The rich uncles who popped up out of nowhere usually come from the East or West Indies. The British sugar colonies provided novelists with a convenient source of windfall inheritances. You could acquire a large fortune without having estates in the UK or a noble family tree. Being a West Indian planter still placed you higher on the social scale than if you made your money in trade, although 18th century novels often portrayed West Indians as vulgar upstarts with crude manners. As well, very often authors packed their characters off to the East or West Indies to get them out of England for plot purposes, as in the case of Motherless Mary and many other stories. But the notable thing is that the deus ex machina rich-uncle-leaving-his-fortune trope is not attended with reflections on the immoral source of the wealth.
Elizabeth Helme uses a rich uncle in her novel Modern Times (1814), as does Barbara Hofland in The Merchant's Widow (1814). "The Rich Indian" by Jane Gardiner, tells a rich uncle story from the point of view of the rich uncle himself. The rich uncle returns from the East Indies and meets his three nieces, his only living relatives. One is a selfish miser, another likes to make a public show of her charity, but Sophia lives in a retired village and spends her time helping the poor. She, of course, receives the uncle's fabulous wealth which enables her to marry the man she loves and live happily ever after. The emphasis is on the moral lesson taught to the sisters who miss out on the fortune, and there are no moral reflections on the source of the fortune. The "Rich Indian" appears in the second volume of Gardiner's An Excursion from London to Dover (1806), a book filled with references to Christianity and faith.
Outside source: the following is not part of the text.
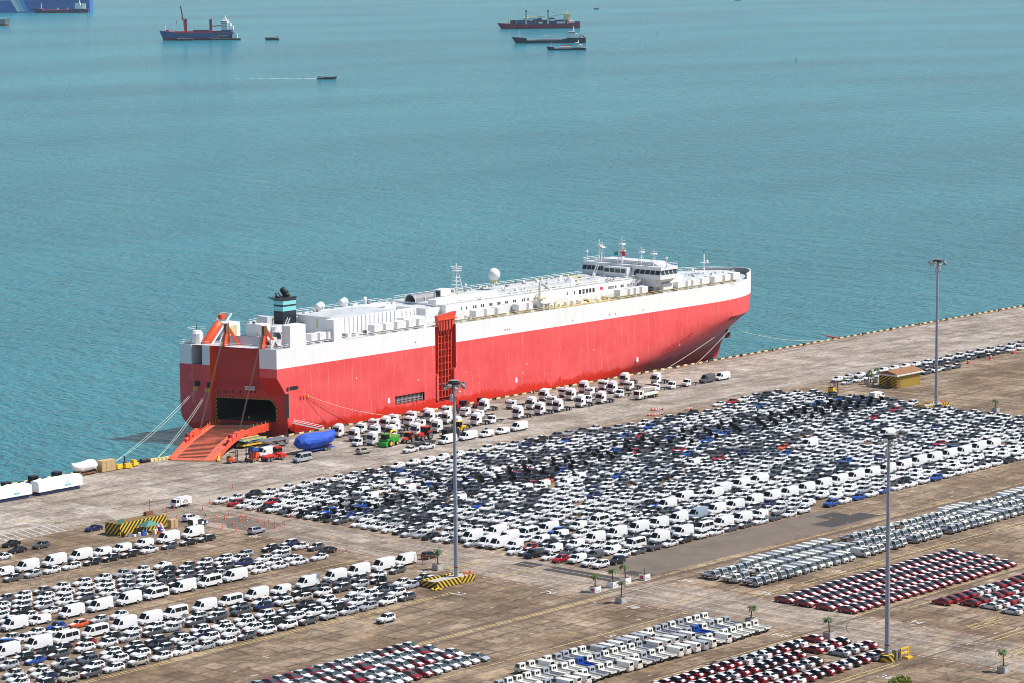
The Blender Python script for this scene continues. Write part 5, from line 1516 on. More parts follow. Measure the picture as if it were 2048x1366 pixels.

While the Bertrams of Mansfield Park have income from the West Indies and Mrs. Norris makes references to difficulties with the "Antigua estate," Austen does not use the Bertram's income from the West Indies as a plot solution in the sense of a rich uncle arriving with a convenient fortune. There is no West Indian fortune showered on Fanny and in fact, we are given very little information about Sir Thomas's "estate" in Antigua. But sending people to a distant part of the globe was a very common plot device in 18th century novels and in Mansfield Park, Sir Thomas's absence is essential to the plot.